For my GCW trip I traveled up to Maekok, located in Chiang Rai of Northern Thailand.  Having not been in northern Thailand, or even out of Bangkok for a while, I was grateful to be able to escape the chaos of the metropolitan Bangkok area to a more tranquil and natural surrounding.  From the instant I arrived, I noticed how unique the culture of the area was.  Given its geographical location, the culture there was more an amalgam of Chinese, Burmese and Thai culture/ norms rather than any specific one.

Though it is true that the diversity in culture of the region proved to be a fascinating aspect for tourists and outsiders like myself, it is also true that this cultural diversity has become an obstacle for many of the natives of that region.  Firstly, it could be seen that the majority of the hill tribe people are not of Thai decent but rather immigrants of bordering nations.  Though true, to us this is a unique opportunity to explore the clash of cultures, but to them, it proves to be a huge impediment to development.  Not being of Thai decent means they are not officially registered as Thai citizens, and thus they do not receive any of the funding granted to Thais.  This in turn becomes a major hindrance to the individual’s quality of life for now they must rely solely on themselves for all essentials of life; namely food, shelter, and clothing.

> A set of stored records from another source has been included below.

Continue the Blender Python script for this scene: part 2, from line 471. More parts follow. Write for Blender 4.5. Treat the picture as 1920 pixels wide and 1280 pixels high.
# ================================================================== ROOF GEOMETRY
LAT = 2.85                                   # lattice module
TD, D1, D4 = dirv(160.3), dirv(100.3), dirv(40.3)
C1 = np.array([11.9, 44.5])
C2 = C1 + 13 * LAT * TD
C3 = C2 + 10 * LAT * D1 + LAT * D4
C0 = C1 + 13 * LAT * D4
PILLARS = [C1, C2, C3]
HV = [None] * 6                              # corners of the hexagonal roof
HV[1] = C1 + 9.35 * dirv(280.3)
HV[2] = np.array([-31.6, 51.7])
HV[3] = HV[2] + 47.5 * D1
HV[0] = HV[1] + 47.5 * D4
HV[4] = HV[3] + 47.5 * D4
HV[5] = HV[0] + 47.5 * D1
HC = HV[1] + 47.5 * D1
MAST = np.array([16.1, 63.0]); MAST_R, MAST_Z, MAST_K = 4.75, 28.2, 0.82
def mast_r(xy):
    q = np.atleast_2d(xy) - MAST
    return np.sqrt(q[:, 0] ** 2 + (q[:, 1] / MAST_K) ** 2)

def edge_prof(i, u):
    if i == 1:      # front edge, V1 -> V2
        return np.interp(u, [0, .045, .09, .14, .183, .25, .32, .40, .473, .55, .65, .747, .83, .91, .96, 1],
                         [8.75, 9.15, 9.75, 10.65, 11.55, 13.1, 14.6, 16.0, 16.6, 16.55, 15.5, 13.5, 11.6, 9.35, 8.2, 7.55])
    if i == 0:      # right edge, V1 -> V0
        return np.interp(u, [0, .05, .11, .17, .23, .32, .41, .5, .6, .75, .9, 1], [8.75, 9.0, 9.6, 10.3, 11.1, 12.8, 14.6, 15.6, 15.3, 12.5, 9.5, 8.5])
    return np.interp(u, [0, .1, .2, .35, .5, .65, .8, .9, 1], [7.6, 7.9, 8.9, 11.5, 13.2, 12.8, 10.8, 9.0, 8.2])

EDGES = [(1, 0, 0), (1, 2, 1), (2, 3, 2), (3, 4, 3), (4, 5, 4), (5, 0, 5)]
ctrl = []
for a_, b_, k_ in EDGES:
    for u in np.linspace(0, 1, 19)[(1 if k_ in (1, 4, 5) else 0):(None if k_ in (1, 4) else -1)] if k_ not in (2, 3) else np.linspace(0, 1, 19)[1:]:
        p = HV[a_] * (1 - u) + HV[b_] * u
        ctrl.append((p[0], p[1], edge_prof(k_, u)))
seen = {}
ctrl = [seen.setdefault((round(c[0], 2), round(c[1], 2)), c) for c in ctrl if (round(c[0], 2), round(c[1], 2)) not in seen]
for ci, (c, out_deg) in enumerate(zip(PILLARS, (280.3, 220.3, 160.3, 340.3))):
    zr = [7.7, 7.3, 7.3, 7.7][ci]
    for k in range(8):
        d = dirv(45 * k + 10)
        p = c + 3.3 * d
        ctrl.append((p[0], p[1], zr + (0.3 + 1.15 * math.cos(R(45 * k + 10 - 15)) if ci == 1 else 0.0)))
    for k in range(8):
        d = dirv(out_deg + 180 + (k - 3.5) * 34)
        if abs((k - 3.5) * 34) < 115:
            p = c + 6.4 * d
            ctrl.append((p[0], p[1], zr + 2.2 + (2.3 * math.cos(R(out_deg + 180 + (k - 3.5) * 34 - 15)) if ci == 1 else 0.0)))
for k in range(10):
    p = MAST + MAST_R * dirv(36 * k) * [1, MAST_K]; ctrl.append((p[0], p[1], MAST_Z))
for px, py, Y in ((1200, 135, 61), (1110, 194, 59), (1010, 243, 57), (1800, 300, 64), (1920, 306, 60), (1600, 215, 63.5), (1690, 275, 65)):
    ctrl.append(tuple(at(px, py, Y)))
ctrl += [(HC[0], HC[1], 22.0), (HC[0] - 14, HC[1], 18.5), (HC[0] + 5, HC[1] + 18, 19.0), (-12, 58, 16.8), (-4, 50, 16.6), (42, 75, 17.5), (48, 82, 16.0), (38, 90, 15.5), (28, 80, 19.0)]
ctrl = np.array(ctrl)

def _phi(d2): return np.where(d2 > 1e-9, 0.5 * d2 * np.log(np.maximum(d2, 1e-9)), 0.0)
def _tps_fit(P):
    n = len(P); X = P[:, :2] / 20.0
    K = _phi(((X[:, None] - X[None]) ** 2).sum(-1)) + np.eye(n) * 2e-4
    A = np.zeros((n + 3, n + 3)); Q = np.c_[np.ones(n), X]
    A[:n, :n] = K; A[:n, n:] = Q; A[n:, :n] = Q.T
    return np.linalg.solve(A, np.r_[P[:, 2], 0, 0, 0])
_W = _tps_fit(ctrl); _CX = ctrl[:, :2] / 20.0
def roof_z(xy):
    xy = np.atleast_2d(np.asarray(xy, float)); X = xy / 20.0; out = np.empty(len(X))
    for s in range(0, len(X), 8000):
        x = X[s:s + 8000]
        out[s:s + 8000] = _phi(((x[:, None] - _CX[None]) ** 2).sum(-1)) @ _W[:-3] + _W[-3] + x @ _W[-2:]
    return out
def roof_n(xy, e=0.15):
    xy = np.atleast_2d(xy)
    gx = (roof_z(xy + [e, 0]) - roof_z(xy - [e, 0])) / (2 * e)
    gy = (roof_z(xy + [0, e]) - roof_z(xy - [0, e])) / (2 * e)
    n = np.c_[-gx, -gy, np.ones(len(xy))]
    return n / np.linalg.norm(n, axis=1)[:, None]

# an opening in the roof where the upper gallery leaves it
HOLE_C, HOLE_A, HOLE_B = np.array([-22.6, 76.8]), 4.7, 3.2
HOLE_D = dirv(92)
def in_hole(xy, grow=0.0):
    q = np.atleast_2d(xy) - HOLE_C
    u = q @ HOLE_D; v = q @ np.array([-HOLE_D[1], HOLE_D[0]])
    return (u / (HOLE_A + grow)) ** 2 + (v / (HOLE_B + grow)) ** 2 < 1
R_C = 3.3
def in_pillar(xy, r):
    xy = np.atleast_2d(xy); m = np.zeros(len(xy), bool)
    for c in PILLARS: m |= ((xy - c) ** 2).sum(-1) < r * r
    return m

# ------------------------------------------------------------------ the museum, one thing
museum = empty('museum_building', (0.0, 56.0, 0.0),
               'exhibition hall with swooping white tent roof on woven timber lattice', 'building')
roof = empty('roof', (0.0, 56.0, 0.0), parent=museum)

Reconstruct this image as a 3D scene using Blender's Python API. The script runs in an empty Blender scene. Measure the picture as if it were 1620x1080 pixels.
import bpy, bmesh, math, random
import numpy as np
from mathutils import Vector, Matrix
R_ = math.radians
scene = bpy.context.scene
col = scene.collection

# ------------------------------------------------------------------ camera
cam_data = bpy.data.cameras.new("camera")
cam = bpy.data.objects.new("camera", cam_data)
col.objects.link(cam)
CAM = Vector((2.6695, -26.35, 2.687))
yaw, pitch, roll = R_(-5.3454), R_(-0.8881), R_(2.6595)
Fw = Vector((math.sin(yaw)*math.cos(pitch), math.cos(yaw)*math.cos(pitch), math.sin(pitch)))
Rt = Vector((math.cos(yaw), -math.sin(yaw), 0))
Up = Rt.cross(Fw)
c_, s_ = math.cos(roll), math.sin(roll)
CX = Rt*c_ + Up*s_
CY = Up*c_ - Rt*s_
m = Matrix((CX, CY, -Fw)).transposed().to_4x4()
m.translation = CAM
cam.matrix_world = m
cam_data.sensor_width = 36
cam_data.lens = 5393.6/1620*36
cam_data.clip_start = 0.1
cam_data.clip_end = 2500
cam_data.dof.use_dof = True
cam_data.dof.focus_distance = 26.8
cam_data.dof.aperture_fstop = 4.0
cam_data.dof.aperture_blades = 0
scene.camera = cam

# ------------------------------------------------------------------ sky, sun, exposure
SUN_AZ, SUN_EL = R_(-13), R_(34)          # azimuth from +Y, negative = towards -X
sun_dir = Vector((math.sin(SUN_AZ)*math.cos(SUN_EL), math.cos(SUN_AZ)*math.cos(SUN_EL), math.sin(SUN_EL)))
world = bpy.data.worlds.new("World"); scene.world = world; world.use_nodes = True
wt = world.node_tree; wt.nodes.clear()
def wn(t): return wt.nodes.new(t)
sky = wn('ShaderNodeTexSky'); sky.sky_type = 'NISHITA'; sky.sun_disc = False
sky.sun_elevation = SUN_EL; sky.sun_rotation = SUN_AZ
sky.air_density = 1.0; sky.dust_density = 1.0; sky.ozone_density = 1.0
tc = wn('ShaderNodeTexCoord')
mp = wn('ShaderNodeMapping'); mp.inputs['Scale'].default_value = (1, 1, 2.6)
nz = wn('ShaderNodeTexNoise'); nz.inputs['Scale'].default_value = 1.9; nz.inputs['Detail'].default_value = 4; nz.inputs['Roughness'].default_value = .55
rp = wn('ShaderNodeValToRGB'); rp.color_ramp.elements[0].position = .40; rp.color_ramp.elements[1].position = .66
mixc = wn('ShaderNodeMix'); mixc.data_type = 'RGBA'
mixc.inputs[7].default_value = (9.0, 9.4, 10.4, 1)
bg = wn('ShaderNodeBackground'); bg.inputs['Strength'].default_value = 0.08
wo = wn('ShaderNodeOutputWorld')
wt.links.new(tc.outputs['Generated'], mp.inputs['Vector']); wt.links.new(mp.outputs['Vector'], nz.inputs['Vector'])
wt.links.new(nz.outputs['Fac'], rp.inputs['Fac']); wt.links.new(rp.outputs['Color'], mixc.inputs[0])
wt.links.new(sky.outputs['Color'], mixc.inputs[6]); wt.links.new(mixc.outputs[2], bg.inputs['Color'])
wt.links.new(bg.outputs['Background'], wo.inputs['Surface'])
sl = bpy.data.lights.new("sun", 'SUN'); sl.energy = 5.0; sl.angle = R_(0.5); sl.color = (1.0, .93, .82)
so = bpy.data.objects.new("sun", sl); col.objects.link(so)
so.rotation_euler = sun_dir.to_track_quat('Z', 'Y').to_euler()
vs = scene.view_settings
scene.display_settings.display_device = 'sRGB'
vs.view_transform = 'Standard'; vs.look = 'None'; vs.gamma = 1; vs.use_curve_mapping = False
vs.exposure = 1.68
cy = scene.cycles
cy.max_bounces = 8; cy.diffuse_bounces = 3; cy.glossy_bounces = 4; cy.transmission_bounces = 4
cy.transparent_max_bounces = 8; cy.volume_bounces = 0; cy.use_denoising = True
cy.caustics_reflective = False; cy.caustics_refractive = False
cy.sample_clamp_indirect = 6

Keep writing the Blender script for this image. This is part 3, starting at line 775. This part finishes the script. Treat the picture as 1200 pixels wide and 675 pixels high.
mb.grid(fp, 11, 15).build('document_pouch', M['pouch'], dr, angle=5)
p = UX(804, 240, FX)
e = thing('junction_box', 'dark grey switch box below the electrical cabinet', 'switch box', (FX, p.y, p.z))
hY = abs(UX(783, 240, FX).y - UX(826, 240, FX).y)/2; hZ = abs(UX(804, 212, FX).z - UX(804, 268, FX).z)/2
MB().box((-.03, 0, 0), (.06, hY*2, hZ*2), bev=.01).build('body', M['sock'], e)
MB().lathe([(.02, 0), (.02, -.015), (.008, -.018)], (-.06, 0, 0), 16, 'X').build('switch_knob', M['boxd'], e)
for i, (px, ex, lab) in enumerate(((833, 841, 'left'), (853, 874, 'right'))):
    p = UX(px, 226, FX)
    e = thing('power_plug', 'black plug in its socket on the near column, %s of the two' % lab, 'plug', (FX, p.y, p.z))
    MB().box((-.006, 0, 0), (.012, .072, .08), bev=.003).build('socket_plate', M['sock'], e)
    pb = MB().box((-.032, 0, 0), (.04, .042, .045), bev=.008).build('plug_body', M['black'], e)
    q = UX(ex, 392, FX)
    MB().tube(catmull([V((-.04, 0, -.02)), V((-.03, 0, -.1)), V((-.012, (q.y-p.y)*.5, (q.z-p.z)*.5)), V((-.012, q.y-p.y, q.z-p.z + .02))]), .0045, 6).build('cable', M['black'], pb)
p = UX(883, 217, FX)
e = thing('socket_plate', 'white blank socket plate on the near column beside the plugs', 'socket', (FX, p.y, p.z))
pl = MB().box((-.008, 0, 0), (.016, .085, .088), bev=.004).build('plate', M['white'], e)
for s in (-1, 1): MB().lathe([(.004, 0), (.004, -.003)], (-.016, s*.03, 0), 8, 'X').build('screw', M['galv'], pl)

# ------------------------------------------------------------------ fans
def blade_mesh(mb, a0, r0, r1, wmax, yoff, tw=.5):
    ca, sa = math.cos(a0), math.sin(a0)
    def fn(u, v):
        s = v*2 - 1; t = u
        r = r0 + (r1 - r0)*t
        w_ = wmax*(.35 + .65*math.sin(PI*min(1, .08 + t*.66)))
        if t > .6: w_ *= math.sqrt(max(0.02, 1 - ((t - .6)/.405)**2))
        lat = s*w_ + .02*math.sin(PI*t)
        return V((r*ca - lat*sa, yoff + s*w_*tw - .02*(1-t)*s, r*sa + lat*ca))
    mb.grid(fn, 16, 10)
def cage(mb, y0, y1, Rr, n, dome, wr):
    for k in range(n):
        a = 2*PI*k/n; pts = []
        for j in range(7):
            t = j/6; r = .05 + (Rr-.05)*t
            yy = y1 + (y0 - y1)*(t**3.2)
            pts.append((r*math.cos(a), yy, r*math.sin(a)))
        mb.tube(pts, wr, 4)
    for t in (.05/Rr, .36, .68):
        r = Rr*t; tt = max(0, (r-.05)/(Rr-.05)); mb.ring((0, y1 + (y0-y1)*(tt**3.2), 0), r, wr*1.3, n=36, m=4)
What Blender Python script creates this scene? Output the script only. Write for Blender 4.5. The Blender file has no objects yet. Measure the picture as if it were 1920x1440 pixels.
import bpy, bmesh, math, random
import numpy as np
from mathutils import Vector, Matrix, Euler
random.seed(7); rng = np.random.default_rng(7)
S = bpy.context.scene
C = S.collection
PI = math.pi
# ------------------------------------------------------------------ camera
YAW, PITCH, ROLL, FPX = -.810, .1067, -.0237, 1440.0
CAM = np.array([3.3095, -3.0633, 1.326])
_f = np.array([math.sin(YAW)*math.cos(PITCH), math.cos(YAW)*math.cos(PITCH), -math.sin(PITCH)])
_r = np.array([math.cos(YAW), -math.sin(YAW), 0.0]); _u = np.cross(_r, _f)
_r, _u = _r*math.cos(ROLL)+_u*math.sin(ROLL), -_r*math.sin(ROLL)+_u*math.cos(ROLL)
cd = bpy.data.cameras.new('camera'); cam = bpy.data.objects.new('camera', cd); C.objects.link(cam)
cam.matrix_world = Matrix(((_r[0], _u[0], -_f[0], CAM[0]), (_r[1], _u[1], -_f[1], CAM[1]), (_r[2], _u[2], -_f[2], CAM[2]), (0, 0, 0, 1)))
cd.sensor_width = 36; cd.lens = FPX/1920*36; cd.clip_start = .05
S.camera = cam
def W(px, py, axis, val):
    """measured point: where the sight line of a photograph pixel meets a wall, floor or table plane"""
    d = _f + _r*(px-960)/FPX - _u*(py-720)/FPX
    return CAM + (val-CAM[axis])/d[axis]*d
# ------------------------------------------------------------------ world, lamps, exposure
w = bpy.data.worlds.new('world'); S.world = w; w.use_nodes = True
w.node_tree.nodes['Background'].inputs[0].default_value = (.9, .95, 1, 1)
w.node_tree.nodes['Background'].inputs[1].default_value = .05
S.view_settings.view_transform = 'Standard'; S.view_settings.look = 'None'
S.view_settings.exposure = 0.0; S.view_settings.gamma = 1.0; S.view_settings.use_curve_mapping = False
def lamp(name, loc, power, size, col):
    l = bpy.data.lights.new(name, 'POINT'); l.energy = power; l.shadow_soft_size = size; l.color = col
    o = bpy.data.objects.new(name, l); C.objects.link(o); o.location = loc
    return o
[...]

Another aspect regarding this situation that has been brought to light through this trip is the obstacle the difference in culture brings to education.  Due to the different cultural backgrounds the children have been brought up in, they are capable of speaking various languages; ranging from Thai to Burmese to Chinese to English.  Once again, to us this aspect was deemed to be unique and wonderful (as I recalled someone on the trip saying, “being able to speak Thai, Chinese, and English, these children have the ability to get any job they want.”).  However, on further analysis of the situation, I found that in fact many of the students were only capable of speaking a mere one or two languages of the four stated above.  Though the capability of speaking two languages is still great, it becomes extremely problematic when Thai or English is not one of the two languages spoken.  This is because the teachers, alike ourselves, are only capable of speaking Thai and English, this then creates a huge language barrier between the children and teachers further hindering their education.

On a more optimistic note, this trip to me has been more than just a school trip to fulfill my community service hours.  It as been nothing but inspiring and captivating as I am sure it was for the children there as well.  Though I am still aware that the problems surrounding them will still prevail and are beyond any one us, I know that this trip has made an impact on me, as I am know it did on the children at Maesalak school.  In the end I am grateful to be part of this trip, and to be given this amazing opportunity, furthermore I feel that this trip has inspired me to go back and visit Maekok Village again in the near future.